Directions.
Go through the listing and copy each line with the string "over".

%%

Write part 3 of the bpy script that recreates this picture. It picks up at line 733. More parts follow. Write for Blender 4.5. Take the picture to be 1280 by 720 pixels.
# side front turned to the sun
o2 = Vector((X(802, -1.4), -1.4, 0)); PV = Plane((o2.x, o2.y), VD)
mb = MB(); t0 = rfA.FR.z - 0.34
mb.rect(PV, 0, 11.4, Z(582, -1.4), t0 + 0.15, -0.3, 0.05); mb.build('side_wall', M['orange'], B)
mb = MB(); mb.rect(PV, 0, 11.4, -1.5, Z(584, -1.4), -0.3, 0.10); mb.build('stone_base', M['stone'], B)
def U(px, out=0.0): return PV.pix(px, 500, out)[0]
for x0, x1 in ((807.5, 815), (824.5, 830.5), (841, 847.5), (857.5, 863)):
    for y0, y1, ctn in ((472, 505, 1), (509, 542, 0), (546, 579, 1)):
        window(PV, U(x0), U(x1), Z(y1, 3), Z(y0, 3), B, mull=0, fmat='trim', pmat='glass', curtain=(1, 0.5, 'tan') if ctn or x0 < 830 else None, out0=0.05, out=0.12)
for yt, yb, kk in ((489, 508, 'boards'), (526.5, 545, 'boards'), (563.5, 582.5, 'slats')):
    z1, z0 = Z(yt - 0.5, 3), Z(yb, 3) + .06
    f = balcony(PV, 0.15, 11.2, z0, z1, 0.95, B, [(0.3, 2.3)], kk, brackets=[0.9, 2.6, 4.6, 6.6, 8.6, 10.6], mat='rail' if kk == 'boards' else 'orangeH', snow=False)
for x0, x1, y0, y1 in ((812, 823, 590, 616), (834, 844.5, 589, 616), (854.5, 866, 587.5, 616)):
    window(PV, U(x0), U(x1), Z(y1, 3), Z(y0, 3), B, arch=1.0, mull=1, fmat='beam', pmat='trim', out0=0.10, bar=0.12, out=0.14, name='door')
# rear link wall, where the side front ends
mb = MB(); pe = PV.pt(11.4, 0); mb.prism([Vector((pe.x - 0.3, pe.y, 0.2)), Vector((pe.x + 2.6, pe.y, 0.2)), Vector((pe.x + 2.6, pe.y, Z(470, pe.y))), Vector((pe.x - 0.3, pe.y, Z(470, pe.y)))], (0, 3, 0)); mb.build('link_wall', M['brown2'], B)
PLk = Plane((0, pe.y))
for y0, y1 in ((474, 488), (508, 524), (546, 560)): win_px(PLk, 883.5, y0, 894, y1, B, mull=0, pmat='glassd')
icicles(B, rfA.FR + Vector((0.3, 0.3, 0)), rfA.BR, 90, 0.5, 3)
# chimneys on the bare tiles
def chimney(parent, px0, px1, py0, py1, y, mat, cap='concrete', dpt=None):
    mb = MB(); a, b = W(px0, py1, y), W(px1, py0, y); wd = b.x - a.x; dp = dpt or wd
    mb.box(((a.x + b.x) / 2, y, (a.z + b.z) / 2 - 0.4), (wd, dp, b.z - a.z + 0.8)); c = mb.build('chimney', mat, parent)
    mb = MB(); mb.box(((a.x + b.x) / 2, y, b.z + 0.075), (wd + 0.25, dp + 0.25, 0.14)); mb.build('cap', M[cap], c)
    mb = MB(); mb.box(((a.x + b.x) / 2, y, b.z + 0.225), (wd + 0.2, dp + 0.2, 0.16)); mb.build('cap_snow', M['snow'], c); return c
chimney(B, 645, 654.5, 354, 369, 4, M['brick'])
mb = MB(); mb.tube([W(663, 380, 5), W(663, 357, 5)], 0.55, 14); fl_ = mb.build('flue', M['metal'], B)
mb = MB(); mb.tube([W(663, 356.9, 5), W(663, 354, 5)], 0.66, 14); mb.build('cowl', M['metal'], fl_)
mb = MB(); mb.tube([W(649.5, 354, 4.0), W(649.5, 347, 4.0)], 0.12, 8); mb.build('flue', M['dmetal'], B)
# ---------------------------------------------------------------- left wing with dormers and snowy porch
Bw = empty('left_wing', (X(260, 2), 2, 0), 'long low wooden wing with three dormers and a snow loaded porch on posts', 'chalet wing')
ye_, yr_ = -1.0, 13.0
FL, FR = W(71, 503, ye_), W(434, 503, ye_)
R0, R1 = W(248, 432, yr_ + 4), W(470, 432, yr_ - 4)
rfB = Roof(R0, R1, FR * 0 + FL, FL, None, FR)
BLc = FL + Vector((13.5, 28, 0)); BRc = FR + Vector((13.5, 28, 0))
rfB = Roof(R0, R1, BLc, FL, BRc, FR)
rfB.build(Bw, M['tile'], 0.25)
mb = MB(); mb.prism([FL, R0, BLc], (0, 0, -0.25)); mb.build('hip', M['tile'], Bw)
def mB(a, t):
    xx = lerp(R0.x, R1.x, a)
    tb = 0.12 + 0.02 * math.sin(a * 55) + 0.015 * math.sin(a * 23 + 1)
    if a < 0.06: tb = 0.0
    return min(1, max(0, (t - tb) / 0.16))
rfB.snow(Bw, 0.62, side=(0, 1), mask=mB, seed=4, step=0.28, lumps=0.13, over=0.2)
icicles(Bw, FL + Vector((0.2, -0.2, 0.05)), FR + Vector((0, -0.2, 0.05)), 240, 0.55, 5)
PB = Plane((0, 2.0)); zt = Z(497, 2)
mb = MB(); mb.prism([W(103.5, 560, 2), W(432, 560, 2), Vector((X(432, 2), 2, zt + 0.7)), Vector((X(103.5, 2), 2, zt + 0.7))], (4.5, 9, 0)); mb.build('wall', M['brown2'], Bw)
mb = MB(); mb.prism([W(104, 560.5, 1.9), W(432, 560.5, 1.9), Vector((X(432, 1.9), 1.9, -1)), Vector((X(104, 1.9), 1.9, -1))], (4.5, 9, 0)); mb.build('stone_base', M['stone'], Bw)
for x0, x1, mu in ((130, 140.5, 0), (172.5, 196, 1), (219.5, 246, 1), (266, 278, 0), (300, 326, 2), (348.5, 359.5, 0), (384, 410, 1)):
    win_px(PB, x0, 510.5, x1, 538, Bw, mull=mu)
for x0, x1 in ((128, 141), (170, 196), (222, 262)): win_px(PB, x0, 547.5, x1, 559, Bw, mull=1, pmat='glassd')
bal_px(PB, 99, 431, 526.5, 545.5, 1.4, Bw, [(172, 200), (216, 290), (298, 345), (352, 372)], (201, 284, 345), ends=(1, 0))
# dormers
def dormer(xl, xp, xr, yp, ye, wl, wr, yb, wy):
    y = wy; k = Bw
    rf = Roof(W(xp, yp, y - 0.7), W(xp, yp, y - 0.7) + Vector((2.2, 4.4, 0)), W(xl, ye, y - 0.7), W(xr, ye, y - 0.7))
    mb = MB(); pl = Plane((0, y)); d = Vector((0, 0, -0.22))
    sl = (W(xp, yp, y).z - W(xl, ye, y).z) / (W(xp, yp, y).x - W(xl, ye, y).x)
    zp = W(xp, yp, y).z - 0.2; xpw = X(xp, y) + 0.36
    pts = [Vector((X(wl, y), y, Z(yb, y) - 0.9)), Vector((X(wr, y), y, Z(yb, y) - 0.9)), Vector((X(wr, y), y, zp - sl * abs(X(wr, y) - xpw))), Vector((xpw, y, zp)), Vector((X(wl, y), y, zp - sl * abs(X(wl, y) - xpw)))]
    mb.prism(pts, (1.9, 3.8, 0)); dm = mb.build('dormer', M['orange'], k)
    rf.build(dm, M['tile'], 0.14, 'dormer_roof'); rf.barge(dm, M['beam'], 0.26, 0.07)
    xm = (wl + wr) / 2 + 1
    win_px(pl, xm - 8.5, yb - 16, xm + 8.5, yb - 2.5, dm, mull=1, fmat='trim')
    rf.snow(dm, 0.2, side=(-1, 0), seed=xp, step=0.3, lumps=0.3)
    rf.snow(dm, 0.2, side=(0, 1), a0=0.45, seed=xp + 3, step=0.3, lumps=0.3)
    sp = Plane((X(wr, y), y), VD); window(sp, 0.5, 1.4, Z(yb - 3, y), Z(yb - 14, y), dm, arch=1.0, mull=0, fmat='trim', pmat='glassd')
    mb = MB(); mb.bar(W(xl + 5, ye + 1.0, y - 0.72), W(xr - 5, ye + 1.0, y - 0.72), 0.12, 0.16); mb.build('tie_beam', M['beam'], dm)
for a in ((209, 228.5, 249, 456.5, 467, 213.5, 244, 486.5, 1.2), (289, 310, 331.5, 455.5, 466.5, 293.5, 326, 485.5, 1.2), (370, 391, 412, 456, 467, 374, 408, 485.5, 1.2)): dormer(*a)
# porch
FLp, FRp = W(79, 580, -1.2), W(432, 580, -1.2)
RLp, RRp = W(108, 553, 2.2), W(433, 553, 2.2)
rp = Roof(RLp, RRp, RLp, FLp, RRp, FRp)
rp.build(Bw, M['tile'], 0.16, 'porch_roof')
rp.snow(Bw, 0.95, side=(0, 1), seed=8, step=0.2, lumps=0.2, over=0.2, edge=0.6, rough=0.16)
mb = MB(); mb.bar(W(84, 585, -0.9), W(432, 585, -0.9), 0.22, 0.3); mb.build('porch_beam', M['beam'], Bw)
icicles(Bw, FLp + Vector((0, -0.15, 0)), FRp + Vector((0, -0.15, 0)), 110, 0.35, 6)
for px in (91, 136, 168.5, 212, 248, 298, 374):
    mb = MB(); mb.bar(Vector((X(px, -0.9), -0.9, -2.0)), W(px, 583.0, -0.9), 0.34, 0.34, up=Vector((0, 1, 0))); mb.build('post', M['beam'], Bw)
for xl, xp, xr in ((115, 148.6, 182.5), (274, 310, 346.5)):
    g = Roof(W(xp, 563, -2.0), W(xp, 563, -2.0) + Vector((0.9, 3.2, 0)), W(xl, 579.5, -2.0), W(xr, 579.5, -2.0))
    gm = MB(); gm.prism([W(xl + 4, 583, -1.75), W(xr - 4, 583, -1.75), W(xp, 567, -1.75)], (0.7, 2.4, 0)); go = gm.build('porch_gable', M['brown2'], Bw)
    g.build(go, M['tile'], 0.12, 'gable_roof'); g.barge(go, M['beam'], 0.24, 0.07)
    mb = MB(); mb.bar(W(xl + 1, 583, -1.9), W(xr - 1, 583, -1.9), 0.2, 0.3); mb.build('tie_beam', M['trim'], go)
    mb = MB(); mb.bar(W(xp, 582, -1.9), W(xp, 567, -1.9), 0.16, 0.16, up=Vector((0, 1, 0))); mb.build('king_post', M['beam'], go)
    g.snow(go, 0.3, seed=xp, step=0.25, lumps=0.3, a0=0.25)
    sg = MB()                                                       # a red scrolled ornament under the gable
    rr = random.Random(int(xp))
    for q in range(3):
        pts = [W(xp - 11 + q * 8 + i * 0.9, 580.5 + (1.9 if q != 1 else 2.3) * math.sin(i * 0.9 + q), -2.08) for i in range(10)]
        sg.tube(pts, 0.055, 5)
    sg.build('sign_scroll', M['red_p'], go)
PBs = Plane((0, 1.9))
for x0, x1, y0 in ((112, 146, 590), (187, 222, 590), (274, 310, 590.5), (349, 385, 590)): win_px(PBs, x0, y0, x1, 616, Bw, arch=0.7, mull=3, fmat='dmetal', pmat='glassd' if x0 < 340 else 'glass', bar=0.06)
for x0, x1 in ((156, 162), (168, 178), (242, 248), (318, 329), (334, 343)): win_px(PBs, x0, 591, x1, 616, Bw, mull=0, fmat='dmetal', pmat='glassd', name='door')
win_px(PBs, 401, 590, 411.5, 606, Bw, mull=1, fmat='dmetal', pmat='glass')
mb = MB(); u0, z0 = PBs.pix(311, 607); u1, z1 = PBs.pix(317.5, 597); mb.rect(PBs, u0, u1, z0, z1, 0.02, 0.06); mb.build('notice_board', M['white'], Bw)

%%

Solution to this problem.
rfB.snow(Bw, 0.62, side=(0, 1), mask=mB, seed=4, step=0.28, lumps=0.13, over=0.2)
rp.snow(Bw, 0.95, side=(0, 1), seed=8, step=0.2, lumps=0.2, over=0.2, edge=0.6, rough=0.16)